What you are asked to do → Find how many lines in the data below mention "scene". Give the number only.

** Begin Data section **

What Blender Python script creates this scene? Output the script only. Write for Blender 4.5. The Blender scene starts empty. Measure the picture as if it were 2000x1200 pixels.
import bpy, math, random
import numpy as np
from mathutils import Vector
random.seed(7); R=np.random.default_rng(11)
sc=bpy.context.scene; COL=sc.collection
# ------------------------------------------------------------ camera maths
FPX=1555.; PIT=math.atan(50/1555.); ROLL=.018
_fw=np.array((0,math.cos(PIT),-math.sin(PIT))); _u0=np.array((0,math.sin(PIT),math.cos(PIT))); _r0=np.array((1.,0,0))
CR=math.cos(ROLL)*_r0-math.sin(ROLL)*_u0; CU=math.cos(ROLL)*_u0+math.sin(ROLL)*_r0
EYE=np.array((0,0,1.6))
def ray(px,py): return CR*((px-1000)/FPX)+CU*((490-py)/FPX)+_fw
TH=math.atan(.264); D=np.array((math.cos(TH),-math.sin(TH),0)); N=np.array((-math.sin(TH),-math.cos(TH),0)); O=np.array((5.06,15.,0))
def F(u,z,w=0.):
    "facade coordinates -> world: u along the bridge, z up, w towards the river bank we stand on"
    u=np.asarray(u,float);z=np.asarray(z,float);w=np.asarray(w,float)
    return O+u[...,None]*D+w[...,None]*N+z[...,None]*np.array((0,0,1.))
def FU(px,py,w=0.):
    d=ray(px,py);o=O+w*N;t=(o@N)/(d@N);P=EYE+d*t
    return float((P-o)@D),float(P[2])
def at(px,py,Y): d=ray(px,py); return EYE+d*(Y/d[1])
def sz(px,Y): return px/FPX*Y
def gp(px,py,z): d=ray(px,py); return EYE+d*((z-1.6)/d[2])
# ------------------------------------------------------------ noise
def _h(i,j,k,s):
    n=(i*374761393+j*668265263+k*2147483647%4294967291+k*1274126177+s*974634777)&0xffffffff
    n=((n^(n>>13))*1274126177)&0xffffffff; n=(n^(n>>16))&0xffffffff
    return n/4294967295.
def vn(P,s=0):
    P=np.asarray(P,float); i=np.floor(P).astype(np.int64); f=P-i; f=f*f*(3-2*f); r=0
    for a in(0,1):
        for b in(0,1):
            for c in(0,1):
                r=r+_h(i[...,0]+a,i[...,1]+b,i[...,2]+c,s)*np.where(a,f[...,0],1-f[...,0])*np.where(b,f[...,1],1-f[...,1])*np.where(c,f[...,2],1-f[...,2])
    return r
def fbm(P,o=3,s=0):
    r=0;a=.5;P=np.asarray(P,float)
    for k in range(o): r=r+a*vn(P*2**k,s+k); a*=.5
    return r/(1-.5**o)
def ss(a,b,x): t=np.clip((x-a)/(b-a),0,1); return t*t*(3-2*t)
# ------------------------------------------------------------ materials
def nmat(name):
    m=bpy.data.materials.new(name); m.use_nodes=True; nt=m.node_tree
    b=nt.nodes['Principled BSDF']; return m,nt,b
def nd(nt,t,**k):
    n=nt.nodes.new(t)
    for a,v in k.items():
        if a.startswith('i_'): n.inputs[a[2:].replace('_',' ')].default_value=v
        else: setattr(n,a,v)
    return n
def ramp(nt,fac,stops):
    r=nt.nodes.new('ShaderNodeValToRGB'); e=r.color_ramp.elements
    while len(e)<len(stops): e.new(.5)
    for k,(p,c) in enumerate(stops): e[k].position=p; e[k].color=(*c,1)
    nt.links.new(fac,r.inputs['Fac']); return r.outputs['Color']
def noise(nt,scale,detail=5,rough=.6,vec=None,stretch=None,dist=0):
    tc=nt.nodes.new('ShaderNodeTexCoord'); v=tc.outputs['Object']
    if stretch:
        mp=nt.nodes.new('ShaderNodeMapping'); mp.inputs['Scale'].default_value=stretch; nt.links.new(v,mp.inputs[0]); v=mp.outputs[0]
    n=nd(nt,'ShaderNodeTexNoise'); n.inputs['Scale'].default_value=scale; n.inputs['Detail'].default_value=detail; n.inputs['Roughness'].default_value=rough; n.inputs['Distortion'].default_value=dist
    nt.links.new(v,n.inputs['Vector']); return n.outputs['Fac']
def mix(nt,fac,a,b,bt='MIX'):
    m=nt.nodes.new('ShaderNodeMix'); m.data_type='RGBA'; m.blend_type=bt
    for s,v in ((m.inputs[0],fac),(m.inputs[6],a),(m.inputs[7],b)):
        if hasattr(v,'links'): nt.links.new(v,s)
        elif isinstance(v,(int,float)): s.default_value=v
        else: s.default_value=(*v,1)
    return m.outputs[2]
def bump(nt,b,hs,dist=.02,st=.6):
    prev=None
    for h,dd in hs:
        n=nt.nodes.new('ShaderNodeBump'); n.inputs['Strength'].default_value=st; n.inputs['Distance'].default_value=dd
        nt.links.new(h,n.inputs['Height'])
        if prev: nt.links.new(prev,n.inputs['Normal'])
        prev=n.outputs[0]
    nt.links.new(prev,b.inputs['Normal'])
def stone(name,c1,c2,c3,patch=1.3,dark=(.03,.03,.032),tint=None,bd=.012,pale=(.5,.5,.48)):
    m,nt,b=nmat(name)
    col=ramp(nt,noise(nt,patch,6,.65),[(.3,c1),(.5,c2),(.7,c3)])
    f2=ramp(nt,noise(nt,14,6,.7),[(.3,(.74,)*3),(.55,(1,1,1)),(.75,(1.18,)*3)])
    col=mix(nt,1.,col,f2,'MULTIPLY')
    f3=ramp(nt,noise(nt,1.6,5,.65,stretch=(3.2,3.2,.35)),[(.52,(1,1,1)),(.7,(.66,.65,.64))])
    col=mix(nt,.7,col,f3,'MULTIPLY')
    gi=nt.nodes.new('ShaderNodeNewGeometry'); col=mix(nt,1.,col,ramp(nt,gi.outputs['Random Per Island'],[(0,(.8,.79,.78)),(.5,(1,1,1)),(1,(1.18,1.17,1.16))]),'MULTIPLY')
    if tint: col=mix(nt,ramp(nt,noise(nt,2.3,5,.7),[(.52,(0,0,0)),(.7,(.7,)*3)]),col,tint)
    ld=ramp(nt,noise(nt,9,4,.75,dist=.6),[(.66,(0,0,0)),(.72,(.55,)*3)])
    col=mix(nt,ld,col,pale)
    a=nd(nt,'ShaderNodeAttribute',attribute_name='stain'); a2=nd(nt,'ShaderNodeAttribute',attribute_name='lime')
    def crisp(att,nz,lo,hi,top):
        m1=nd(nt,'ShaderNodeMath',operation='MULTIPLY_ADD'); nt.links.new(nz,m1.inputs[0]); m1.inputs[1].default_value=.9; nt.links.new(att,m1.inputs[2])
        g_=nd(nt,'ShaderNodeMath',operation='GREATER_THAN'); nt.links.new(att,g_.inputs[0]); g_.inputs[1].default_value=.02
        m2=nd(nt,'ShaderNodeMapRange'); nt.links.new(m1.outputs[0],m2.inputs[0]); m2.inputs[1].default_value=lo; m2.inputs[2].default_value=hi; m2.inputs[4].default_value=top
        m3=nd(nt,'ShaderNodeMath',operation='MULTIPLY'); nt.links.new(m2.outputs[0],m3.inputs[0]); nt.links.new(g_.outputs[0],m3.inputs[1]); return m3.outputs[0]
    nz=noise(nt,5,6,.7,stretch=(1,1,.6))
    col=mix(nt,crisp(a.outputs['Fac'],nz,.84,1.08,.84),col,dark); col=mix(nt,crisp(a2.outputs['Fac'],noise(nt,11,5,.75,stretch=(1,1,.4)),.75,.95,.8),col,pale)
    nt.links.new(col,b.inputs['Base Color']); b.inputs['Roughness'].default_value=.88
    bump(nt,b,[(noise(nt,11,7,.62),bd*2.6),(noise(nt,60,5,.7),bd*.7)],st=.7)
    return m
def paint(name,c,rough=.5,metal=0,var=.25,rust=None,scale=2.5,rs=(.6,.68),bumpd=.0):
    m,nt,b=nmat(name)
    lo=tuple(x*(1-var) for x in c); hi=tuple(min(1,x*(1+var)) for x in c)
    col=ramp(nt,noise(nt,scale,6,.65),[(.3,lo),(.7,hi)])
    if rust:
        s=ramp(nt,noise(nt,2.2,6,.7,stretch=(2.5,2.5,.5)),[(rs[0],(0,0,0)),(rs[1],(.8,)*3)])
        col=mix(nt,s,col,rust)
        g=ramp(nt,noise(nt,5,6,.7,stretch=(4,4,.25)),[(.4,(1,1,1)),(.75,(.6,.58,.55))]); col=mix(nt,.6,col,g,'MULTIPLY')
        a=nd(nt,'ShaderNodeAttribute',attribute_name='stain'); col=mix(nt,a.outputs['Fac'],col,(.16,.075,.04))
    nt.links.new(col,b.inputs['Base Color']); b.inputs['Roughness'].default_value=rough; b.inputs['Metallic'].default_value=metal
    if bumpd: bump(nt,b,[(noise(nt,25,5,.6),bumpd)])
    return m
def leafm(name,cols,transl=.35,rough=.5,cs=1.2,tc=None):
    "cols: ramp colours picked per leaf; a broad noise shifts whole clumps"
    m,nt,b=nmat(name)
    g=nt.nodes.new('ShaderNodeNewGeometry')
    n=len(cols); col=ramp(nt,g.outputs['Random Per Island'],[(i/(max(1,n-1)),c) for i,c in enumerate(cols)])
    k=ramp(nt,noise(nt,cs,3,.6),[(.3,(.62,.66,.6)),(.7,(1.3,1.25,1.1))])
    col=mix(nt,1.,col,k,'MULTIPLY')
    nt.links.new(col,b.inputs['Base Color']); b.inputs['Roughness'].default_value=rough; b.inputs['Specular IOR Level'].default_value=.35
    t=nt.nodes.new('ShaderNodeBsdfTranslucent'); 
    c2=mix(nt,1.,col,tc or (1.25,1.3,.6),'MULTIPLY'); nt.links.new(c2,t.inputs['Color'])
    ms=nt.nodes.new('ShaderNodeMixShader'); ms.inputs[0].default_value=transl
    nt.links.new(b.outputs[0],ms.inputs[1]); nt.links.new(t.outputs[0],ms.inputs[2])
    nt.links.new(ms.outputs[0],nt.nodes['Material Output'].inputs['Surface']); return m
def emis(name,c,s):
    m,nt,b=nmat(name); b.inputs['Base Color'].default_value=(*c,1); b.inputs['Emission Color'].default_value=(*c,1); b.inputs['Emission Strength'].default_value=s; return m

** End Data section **

Answer to the exercise → 2